Kamis 16 May 2013 12:15 WIB

Tingginya Harga Properti Jadi Persoalan di Banyak Negara

Perumahan, ilustrasi
Perumahan, ilustrasi

REPUBLIKA.CO.ID, YOGYAKARTA -- Ekonom Standard Chartered Bank Fauzi Ichsan mengatakan tingginya harga properti saat ini juga merupakan persoalan yang dihadapi banyak negara lain khususnya kawasan Asia Timur dan Asia Tenggara sebagai wilayah negara berkembang.

"Di negara-negara lain, tingginya harga properti menjadi persoalan, ini karena suku bunga rendah secara global," kata Fauzi dalam seminar 'Macroeconomic Policies For Sustainable Growth With Equity in East Asia' di Yogyakarta, Kamis (16/5).

Selain itu kata dia adanya quantitatif easing (menambah uang beredar), menyebabkan banyak uang menganggur dan sektor riil tidak bisa menyerap, sehingga mereka memburu aset dan yang paling menguntungkan saat ini adalah properti. Dengan terlalu tingginya harga properti, kata dia, akan memperlebar jurang kesenjangan sosial.

"Yang membuat kesenjangan makin lebar itu inflasi properti. Harus ada kebijakan lanjutan. Pembelian properti harus diredam, misalnya dengan mengenakan pajak lebih tinggi untuk rumah kedua dan selanjutnya (pajak progresif-red)," ujar Fauzi.

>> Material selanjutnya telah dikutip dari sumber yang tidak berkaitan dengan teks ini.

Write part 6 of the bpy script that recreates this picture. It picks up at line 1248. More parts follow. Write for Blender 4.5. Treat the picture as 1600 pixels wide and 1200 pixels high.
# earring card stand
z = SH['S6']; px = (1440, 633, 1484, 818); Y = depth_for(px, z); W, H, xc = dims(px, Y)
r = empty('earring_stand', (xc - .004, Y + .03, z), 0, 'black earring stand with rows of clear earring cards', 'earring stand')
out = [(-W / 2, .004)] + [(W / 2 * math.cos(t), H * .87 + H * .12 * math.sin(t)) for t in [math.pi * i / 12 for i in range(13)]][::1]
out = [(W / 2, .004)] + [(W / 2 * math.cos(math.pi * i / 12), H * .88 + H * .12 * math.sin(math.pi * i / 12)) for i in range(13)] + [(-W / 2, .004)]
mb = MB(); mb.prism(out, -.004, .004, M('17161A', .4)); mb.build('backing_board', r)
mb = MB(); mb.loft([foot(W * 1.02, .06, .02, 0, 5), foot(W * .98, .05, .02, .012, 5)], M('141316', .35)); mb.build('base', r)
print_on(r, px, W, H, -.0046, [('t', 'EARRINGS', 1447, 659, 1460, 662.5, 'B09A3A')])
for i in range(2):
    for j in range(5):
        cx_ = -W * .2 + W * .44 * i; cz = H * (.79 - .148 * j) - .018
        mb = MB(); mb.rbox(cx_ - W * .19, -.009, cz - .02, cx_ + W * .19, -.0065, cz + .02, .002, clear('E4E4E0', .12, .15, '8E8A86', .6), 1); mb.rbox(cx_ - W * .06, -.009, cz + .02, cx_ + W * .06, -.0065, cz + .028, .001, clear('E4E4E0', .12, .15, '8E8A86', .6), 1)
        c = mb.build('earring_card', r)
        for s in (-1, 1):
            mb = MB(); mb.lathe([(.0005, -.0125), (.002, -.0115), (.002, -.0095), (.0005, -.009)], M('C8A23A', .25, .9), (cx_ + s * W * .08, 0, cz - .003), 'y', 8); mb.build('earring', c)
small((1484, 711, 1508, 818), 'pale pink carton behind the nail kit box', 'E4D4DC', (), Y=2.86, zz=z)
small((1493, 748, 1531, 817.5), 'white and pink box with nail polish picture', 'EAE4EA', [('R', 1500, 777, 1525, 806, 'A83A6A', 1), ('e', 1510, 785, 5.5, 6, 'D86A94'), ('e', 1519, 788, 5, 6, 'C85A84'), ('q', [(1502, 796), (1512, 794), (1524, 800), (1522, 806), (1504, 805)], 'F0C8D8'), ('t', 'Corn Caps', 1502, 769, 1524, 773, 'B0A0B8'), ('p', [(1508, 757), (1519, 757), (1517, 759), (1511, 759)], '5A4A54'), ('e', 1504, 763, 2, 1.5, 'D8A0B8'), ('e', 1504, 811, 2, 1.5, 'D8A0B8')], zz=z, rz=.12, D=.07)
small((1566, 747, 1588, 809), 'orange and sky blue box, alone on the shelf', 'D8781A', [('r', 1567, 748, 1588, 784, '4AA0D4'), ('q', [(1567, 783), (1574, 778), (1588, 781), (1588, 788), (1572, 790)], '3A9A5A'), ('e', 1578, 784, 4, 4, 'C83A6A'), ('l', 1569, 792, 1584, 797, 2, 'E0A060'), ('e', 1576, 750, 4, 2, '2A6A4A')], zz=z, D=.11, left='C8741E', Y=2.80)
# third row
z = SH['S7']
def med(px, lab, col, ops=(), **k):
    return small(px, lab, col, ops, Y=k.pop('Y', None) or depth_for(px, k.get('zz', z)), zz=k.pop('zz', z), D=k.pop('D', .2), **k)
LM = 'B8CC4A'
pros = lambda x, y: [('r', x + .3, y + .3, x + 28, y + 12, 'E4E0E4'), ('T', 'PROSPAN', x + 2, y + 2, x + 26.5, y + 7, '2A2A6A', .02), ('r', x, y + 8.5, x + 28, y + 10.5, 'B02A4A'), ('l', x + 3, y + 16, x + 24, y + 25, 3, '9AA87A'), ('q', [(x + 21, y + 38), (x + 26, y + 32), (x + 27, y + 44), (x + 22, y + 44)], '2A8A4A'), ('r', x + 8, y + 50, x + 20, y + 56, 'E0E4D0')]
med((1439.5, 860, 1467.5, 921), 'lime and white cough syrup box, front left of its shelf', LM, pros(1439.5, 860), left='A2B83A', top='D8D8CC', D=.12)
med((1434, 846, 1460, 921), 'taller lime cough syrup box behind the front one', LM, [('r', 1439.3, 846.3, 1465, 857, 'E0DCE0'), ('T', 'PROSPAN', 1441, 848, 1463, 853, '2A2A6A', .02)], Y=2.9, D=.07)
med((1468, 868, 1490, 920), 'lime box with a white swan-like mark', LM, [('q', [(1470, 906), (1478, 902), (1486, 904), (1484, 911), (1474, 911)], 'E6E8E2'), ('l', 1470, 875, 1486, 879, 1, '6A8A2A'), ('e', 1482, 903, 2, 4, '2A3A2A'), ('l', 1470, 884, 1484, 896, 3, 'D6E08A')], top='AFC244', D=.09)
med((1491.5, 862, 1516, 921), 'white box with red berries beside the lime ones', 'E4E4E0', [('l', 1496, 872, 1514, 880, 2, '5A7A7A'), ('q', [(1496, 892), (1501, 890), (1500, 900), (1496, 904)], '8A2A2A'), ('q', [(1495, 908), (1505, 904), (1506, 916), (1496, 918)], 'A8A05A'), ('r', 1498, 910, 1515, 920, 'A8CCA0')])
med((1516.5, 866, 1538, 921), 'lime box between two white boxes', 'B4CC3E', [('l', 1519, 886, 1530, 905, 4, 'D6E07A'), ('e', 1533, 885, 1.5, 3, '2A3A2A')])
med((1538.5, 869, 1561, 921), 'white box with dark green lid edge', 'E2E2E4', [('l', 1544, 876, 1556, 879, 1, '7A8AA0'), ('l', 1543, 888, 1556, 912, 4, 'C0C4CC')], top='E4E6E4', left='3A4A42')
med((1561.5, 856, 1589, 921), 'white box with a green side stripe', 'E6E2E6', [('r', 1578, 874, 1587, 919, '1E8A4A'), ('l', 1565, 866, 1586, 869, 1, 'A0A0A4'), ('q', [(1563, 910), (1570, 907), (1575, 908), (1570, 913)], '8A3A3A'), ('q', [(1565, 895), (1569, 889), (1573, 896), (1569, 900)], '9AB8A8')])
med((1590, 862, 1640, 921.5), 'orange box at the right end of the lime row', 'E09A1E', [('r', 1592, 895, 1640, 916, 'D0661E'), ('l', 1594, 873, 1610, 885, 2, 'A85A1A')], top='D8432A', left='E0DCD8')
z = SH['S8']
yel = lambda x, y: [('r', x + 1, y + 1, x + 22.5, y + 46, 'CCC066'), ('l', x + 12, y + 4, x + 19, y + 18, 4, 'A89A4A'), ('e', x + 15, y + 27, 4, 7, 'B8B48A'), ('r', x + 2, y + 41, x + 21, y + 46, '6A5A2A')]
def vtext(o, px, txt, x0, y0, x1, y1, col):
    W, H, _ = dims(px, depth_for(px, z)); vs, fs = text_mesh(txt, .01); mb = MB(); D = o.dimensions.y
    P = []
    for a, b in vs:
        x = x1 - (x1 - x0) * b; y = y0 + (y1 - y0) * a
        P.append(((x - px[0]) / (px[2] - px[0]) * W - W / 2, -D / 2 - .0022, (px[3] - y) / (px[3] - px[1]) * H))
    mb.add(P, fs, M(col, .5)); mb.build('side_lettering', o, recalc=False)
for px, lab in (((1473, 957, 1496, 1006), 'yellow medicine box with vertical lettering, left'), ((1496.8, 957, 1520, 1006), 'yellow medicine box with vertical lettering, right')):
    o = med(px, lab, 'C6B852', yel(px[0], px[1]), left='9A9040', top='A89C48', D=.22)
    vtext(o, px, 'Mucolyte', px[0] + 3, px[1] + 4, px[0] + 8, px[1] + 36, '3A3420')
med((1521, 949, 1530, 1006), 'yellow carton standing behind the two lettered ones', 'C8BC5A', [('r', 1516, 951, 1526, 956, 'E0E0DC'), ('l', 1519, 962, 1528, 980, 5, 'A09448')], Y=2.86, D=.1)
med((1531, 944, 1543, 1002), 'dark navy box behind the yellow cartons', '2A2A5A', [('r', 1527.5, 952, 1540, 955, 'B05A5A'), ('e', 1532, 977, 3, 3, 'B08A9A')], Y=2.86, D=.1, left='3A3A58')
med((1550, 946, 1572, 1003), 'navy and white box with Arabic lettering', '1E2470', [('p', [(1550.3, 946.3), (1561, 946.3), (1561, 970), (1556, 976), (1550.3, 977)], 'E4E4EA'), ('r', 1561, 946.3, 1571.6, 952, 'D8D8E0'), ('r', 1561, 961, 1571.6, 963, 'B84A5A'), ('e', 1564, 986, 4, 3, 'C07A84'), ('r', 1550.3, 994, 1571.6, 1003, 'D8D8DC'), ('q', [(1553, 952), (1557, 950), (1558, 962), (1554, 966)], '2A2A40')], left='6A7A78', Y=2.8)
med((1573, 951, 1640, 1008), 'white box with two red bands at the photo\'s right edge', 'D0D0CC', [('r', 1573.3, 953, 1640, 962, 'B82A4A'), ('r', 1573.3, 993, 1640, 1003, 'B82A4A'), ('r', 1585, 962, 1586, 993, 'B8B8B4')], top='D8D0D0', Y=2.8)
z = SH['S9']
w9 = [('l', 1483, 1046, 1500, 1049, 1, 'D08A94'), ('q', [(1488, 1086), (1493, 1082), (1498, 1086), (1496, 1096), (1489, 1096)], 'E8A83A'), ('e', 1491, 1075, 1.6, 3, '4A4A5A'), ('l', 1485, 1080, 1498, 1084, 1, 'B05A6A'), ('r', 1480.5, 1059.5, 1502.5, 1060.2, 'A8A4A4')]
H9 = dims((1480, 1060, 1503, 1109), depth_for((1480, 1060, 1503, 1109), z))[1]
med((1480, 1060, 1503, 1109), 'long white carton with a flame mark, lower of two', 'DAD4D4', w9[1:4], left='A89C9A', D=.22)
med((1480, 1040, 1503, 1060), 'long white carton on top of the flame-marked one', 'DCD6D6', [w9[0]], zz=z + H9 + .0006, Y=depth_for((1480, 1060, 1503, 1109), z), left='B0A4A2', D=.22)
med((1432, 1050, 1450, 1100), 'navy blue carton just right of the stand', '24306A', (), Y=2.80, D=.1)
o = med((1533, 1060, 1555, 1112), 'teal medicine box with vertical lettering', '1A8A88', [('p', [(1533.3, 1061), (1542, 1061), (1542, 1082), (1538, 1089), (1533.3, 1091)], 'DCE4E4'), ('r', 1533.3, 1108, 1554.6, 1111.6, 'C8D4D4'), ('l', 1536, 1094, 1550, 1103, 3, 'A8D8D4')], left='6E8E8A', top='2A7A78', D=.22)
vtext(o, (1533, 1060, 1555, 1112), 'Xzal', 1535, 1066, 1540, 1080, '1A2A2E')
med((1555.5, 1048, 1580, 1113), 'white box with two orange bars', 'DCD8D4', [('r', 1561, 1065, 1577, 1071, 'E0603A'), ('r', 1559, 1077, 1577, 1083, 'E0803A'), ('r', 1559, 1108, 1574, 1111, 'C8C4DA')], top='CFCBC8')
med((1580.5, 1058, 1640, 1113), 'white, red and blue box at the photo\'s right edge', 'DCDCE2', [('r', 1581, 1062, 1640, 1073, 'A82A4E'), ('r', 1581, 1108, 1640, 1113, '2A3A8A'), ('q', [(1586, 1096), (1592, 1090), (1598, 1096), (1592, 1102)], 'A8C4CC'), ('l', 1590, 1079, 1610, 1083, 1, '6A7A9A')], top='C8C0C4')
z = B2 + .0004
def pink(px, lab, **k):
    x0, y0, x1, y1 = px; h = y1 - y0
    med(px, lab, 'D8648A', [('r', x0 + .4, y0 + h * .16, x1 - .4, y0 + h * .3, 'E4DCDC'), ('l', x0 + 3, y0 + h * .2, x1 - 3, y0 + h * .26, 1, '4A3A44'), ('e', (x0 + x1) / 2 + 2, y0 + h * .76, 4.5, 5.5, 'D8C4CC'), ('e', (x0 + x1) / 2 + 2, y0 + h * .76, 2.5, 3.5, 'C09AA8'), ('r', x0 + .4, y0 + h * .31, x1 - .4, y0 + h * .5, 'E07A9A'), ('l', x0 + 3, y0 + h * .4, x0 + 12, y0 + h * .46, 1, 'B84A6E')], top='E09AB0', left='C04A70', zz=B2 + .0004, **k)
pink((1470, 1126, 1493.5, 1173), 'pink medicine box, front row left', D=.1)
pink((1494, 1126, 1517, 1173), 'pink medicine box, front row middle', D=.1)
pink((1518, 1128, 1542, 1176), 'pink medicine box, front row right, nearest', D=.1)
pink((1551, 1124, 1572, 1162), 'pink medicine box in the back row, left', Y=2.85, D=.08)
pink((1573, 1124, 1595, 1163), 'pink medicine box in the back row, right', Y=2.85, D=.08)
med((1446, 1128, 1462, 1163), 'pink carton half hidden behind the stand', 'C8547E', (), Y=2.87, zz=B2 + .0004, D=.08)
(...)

Di Indonesia sendiri, lanjut dia, mahalnya harga properti dan tingginya permintaan kredit sudah ditahan oleh sejumlah aturan, misalnya aturan Loan to Value (LTV) dan larangan pemilikan properti hak milik untuk warga asing. Namun aturan yang ada dinilai belum cukup. "Jika kebijakan lanjutan tidak segera diambil, dikhawatirkan akan timbul gejolak sosial. Properti tidak produktif dan berpotensi menjadi masalah politik, dan itu sudah terjadi di Brasil, Rusia serta Cina ketika kesenjangan makin melebar," ujarnya.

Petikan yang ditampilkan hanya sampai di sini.